Your instructions ::
Reproduce all of the listing below without alteration.
— START OF Information shown —
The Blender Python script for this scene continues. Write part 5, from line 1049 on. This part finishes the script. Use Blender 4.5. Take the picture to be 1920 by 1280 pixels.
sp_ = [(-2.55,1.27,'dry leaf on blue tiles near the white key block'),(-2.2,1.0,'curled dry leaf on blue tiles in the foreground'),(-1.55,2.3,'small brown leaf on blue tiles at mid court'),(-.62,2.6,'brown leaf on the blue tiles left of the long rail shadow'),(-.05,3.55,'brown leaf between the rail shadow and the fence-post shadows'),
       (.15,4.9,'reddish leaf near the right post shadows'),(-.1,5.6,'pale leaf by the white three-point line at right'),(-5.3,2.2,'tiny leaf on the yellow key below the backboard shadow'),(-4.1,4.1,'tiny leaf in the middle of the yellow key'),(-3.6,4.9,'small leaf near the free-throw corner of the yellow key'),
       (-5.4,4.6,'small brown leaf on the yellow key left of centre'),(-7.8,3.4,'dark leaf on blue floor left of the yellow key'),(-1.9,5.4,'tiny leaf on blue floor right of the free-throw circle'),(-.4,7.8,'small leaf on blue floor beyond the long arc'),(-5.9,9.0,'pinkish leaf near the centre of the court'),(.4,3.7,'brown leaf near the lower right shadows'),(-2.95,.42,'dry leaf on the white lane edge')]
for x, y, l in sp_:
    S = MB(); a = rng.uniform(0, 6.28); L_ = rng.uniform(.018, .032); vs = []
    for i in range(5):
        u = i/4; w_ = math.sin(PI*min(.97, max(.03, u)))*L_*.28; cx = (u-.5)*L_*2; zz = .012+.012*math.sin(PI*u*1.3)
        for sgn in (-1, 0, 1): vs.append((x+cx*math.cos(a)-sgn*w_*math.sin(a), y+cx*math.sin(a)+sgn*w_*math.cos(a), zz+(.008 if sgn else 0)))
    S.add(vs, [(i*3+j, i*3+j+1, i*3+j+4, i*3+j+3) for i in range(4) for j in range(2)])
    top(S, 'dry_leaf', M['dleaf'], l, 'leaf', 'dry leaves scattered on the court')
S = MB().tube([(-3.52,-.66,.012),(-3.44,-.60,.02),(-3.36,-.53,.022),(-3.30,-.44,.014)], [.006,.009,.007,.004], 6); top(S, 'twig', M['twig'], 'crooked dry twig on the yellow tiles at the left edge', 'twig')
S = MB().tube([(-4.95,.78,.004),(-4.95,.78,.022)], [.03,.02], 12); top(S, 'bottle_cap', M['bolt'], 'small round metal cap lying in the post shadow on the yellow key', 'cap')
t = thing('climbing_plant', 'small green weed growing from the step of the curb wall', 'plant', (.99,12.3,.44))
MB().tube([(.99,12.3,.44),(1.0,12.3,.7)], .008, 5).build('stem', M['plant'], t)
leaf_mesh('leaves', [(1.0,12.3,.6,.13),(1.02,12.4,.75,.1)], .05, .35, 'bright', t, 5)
— END OF Information shown —
Task answer ::
The Blender Python script for this scene continues. Write part 5, from line 1049 on. This part finishes the script. Use Blender 4.5. Take the picture to be 1920 by 1280 pixels.
sp_ = [(-2.55,1.27,'dry leaf on blue tiles near the white key block'),(-2.2,1.0,'curled dry leaf on blue tiles in the foreground'),(-1.55,2.3,'small brown leaf on blue tiles at mid court'),(-.62,2.6,'brown leaf on the blue tiles left of the long rail shadow'),(-.05,3.55,'brown leaf between the rail shadow and the fence-post shadows'),
       (.15,4.9,'reddish leaf near the right post shadows'),(-.1,5.6,'pale leaf by the white three-point line at right'),(-5.3,2.2,'tiny leaf on the yellow key below the backboard shadow'),(-4.1,4.1,'tiny leaf in the middle of the yellow key'),(-3.6,4.9,'small leaf near the free-throw corner of the yellow key'),
       (-5.4,4.6,'small brown leaf on the yellow key left of centre'),(-7.8,3.4,'dark leaf on blue floor left of the yellow key'),(-1.9,5.4,'tiny leaf on blue floor right of the free-throw circle'),(-.4,7.8,'small leaf on blue floor beyond the long arc'),(-5.9,9.0,'pinkish leaf near the centre of the court'),(.4,3.7,'brown leaf near the lower right shadows'),(-2.95,.42,'dry leaf on the white lane edge')]
for x, y, l in sp_:
    S = MB(); a = rng.uniform(0, 6.28); L_ = rng.uniform(.018, .032); vs = []
    for i in range(5):
        u = i/4; w_ = math.sin(PI*min(.97, max(.03, u)))*L_*.28; cx = (u-.5)*L_*2; zz = .012+.012*math.sin(PI*u*1.3)
        for sgn in (-1, 0, 1): vs.append((x+cx*math.cos(a)-sgn*w_*math.sin(a), y+cx*math.sin(a)+sgn*w_*math.cos(a), zz+(.008 if sgn else 0)))
    S.add(vs, [(i*3+j, i*3+j+1, i*3+j+4, i*3+j+3) for i in range(4) for j in range(2)])
    top(S, 'dry_leaf', M['dleaf'], l, 'leaf', 'dry leaves scattered on the court')
S = MB().tube([(-3.52,-.66,.012),(-3.44,-.60,.02),(-3.36,-.53,.022),(-3.30,-.44,.014)], [.006,.009,.007,.004], 6); top(S, 'twig', M['twig'], 'crooked dry twig on the yellow tiles at the left edge', 'twig')
S = MB().tube([(-4.95,.78,.004),(-4.95,.78,.022)], [.03,.02], 12); top(S, 'bottle_cap', M['bolt'], 'small round metal cap lying in the post shadow on the yellow key', 'cap')
t = thing('climbing_plant', 'small green weed growing from the step of the curb wall', 'plant', (.99,12.3,.44))
MB().tube([(.99,12.3,.44),(1.0,12.3,.7)], .008, 5).build('stem', M['plant'], t)
leaf_mesh('leaves', [(1.0,12.3,.6,.13),(1.02,12.4,.75,.1)], .05, .35, 'bright', t, 5)